Some people use their shopping carts to take stuff from the store to their car trunks. Other people, once the groceries are in the bags, prefer to carry the bags, many per hand. If your groceries are heavy the plastic handles will cut into your hand and you will rush a bit to get to your car trunk. And the blessed relief when you drop the bags into the truck. Oh, it’s good to be living here and now. Wiggle your hands. Think of dinner coming soon.

Kids love to sit in shopping carts. Shopping carts come with seatbelts now. Even today, long after mothers have gone back to work and kids are in daycare. These seatbelts are the vestiges of days when women were encouraged to be unemployed and in charge of their own children and doing the shopping. These women would take their very own children, just the one!, to the store with them, sometimes during weekday daylight hours! IT’S TRUE! Strapping the child into the cart would be one of the best parts of the day for them, because the child could no longer move or run. The mother is free to walk where she likes. (Sitting in the car with the child buckled into the car seat is the only better thing, because there, they are less likely to scream about what they want you to buy.)

Older children, like teenagers, and professional adolescents in their thirties (reality tv stars such as SteveO and Johnny Knoxville, or rock stars) like to ride inside shopping cars where they are not strapped in. Preferably downhill. Fun! Dangerous! Punch your hands in the air. Feel the whoosh. Think of how you and your friends will laugh about this forever if you aren’t killed.

In other parts of the world people die of starvation. Maybe in other parts of your town. Beside the rusty old shopping carts. On your way out, toss a can or two in the foodbank thingy. Consider changing the world.

Do you have any shopping cart stories?

2 Comments:

Blogger Sandra Cormier said...

Well, I was gonna say I strap my purse in those handy dandy seatbelt thingies until you mentioned the foodbank.
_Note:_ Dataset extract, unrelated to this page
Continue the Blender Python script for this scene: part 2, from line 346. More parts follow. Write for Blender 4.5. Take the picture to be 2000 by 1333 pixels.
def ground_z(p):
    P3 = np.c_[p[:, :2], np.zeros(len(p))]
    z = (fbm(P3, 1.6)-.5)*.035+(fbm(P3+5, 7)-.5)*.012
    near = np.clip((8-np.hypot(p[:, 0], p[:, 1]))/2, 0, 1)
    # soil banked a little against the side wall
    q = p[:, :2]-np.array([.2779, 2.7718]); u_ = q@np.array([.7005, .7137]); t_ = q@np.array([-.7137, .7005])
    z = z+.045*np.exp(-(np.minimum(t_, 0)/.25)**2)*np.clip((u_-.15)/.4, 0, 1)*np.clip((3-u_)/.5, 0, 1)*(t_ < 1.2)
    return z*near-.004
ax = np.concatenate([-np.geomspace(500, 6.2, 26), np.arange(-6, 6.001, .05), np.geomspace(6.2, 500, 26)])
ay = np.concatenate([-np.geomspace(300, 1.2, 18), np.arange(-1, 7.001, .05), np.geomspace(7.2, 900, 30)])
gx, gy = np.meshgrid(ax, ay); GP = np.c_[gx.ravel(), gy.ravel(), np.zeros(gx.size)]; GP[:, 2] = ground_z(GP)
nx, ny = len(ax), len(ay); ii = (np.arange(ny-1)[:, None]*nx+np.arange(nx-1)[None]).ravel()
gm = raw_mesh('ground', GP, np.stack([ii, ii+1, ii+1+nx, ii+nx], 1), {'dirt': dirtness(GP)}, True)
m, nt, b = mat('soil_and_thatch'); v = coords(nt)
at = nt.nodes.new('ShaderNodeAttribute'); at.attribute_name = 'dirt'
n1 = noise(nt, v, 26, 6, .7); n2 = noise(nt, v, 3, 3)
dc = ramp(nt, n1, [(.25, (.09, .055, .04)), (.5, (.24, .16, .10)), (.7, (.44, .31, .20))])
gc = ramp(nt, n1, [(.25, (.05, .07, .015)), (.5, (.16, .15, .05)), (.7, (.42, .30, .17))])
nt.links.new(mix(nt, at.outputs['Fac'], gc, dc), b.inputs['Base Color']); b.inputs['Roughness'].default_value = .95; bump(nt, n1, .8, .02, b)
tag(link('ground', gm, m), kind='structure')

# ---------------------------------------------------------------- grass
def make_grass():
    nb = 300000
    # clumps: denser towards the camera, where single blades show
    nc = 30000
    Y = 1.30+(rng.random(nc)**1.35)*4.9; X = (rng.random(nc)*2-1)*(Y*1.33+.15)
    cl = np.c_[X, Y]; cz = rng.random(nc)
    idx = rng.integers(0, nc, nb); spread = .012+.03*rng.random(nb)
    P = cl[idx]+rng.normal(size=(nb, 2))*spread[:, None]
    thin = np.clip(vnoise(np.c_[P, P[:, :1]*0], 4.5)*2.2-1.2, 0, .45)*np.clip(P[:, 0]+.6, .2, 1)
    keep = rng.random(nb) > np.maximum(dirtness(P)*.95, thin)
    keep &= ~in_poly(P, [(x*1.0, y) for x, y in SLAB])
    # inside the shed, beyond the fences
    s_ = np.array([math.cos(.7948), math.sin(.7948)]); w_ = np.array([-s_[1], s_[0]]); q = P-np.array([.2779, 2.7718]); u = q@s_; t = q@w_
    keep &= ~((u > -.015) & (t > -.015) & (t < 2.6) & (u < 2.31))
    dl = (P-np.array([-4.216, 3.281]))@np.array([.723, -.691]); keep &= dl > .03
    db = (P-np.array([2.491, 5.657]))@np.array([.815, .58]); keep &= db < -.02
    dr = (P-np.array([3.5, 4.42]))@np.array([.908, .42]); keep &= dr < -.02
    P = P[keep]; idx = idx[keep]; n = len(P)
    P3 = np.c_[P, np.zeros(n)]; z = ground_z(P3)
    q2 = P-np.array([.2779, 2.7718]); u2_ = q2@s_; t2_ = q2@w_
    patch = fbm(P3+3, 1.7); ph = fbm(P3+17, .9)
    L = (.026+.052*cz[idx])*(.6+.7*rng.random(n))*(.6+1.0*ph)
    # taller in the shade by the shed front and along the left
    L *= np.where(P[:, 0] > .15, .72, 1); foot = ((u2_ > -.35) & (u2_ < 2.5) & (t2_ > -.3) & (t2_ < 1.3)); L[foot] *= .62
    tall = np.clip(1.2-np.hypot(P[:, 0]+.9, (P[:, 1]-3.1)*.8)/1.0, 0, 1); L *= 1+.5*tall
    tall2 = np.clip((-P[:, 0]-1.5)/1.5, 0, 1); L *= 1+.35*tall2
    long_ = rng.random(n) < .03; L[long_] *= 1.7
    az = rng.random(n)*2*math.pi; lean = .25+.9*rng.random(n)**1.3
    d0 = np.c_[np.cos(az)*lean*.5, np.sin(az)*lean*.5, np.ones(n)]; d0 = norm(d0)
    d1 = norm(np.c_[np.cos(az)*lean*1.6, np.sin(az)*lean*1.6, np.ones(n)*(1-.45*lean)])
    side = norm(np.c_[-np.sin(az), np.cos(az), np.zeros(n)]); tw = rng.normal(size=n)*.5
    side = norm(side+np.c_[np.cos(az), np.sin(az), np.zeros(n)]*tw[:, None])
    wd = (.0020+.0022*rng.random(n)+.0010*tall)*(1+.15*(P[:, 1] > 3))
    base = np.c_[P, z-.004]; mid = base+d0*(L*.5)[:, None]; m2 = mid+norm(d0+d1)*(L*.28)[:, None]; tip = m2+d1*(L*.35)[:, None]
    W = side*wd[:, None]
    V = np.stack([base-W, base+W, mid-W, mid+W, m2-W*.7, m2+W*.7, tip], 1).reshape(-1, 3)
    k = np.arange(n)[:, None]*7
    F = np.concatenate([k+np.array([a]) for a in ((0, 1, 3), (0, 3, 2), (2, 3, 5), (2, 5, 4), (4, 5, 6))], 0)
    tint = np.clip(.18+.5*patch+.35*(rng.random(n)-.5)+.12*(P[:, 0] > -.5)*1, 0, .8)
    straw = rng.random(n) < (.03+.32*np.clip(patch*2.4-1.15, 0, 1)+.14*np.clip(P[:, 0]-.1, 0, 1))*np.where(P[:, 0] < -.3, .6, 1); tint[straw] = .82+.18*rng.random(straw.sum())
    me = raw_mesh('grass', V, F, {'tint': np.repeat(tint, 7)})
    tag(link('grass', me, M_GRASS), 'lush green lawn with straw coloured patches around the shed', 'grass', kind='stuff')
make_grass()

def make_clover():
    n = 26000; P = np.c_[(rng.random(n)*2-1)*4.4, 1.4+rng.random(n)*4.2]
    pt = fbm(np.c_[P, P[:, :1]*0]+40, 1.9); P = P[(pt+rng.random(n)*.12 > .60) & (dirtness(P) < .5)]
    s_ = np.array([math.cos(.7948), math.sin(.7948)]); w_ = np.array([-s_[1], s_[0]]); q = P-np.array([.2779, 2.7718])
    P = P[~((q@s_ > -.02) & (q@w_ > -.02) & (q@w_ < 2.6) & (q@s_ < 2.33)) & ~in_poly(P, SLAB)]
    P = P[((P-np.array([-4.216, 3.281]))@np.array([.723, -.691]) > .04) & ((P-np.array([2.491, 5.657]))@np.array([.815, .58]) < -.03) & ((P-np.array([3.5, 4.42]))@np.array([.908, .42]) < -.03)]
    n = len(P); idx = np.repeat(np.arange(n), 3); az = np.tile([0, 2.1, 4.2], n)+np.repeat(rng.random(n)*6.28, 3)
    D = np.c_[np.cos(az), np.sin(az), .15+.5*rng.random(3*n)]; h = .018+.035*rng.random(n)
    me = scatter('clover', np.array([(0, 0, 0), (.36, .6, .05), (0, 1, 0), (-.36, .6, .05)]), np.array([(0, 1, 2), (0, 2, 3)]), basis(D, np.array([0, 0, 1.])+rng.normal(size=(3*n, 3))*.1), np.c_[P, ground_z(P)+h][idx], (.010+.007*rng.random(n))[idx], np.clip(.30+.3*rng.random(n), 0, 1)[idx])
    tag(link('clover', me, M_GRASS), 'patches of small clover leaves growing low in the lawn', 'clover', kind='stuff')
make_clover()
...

I designed a full page ad for our local food bank with fall leaves and blue sky, along with suggestions on what to put in your free paper bag that will be enclosed in next week's paper.

I even put a cool little picture of a shopping cart at the bottom.

Donate, everyone!

Sat Sept 27, 11:46:00 pm GMT-4  
Blogger Darby said...

Thing I remember is reading at the end of SK's Misery, the thing that knocked his writer's block out of him was he saw a kid running down the street pushing a shopping cart with a skunk in it.